Labyrinth effect (ilinx) (2024) features the thematic carpet-like aesthetic, camouflaging a structure resembling a Greek temple. Inscriptions appear at the top of the four pillars, meant to represent “the four forms of play: agon (competition), alea (chance/surrender to destiny), mimesis (simulation/role playing), and ilinx (borrowed by Caillois from the Ancient Greeks, which translates to ‘whirlpool’),” according to king’s artist statement. Two abstracted cherub silhouettes seem to float above the picture plane, swept away in the “disorienting” swirl.
In her compositions, king adapts the familiar design vernacular of playing cards.

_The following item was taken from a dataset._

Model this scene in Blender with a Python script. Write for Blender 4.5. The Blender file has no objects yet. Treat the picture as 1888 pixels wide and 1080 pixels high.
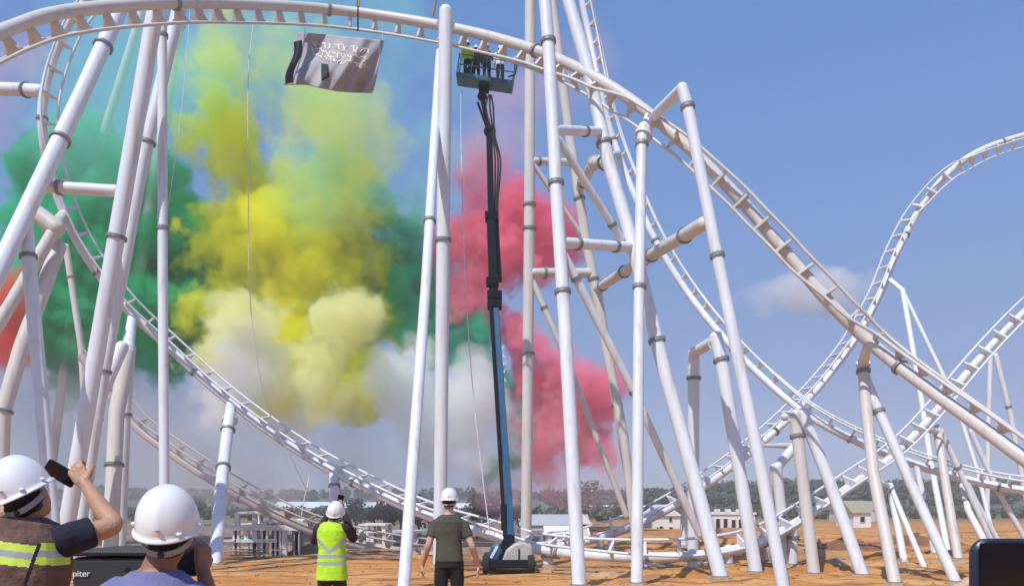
import bpy, bmesh, math, random
from mathutils import Vector, Matrix, noise as mnoise
R = math.radians
rnd = random.Random(7)
sc = bpy.context.scene
C = sc.collection

# ------------------------------------------------------------------ camera, sky, sun, exposure
F = 1600.0; CX = 944.0; HY = 930.0; CZ = 1.6          # focal length in photo pixels, principal column, horizon row, eye height
cam_d = bpy.data.cameras.new('camera'); cam = bpy.data.objects.new('camera', cam_d); C.objects.link(cam)
cam.location = (0, 0, CZ); cam.rotation_euler = (R(90), 0, 0)
cam_d.sensor_width = 36; cam_d.lens = 36*F/1888; cam_d.shift_y = (HY-540)/1888
cam_d.clip_start = 0.05; cam_d.clip_end = 6000
sc.camera = cam
SUN_EL, SUN_AZ = 54, 212        # azimuth the light comes FROM, clockwise from +Y
w = bpy.data.worlds.new('World'); sc.world = w; w.use_nodes = True
nt = w.node_tree; bg = nt.nodes['Background']
sky = nt.nodes.new('ShaderNodeTexSky'); sky.sky_type = 'NISHITA'; sky.sun_disc = False
sky.sun_elevation = R(SUN_EL); sky.sun_rotation = R(SUN_AZ); sky.altitude = 1500
sky.air_density = 1.0; sky.dust_density = 1.0; sky.ozone_density = 6.0
# milky dry-season air: the sky's own colour graded by elevation
wtc = nt.nodes.new('ShaderNodeTexCoord'); wsp = nt.nodes.new('ShaderNodeSeparateXYZ'); wrp = nt.nodes.new('ShaderNodeValToRGB')
nt.links.new(wtc.outputs['Generated'], wsp.inputs[0]); nt.links.new(wsp.outputs[2], wrp.inputs[0])
TINT = [(0.0,(.42,.38,.52)),(.0375,(.43,.40,.55)),(.112,(.62,.51,.61)),(.202,(.80,.75,.79)),(.304,(.95,1.0,1.08)),(.396,(1.06,1.22,1.32)),(.49,(1.14,1.37,1.50)),(1.0,(1.18,1.42,1.55))]
while len(wrp.color_ramp.elements) < len(TINT): wrp.color_ramp.elements.new(.5)
for e, (q, c) in zip(wrp.color_ramp.elements, TINT): e.position = q
for e, (q, c) in zip(wrp.color_ramp.elements, TINT): e.color = (*c, 1)
wmx = nt.nodes.new('ShaderNodeMix'); wmx.data_type = 'RGBA'; wmx.blend_type = 'MULTIPLY'; wmx.inputs[0].default_value = 1
nt.links.new(sky.outputs[0], wmx.inputs[6]); nt.links.new(wrp.outputs[0], wmx.inputs[7])
nt.links.new(wmx.outputs[2], bg.inputs[0]); bg.inputs[1].default_value = 0.14
sl = bpy.data.lights.new('sun', 'SUN'); sl.energy = 4.2; sl.angle = R(0.5); sl.color = (1, .965, .90)
sun = bpy.data.objects.new('sun', sl); C.objects.link(sun)
sdir = Vector((math.sin(R(SUN_AZ))*math.cos(R(SUN_EL)), math.cos(R(SUN_AZ))*math.cos(R(SUN_EL)), math.sin(R(SUN_EL))))
sun.rotation_euler = sdir.to_track_quat('Z', 'Y').to_euler(); sun.location = sdir*50
sc.view_settings.view_transform = 'Standard'; sc.view_settings.look = 'None'
sc.view_settings.exposure = 0.0; sc.view_settings.gamma = 1; sc.view_settings.use_curve_mapping = False
cy = sc.cycles
cy.use_denoising = True; cy.volume_bounces = 6; cy.max_bounces = 12; cy.diffuse_bounces = 3; cy.glossy_bounces = 2
cy.transparent_max_bounces = 16; cy.volume_step_rate = 1.0; cy.volume_max_steps = 256
cy.use_adaptive_sampling = True; cy.adaptive_threshold = 0.03
cy.sample_clamp_indirect = 6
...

Memory wafts through the vents (2024) and scripted spaces (2024) may just provide a small serotonin boost as they mimic a winning hand in a retro game of desktop solitaire.
Wild card (2024) illustrates the same carpet-like designs and color schemes, yet the cherubs here are stone-like, floating around a bent ace of hearts, possibly escaping a shuffling dealer’s hands.
King’s work delves deep into the intricacies of casino interior design, overlaying an artistic commentary that reveals how these environments are meticulously crafted to engage our subconscious. With a clever, meta approach, the artwork draws back the curtain, exposing how these spaces are designed to tap into our innate desires and instincts, subtly luring us toward certain behaviors. Yet king pushes beyond this revelation, using the same tactics to illuminate rather than obscure. She invites the viewer on an ideological heist of sorts, infiltrating these temples of late-stage capitalism to extract dark (and absurd) truths of humanity.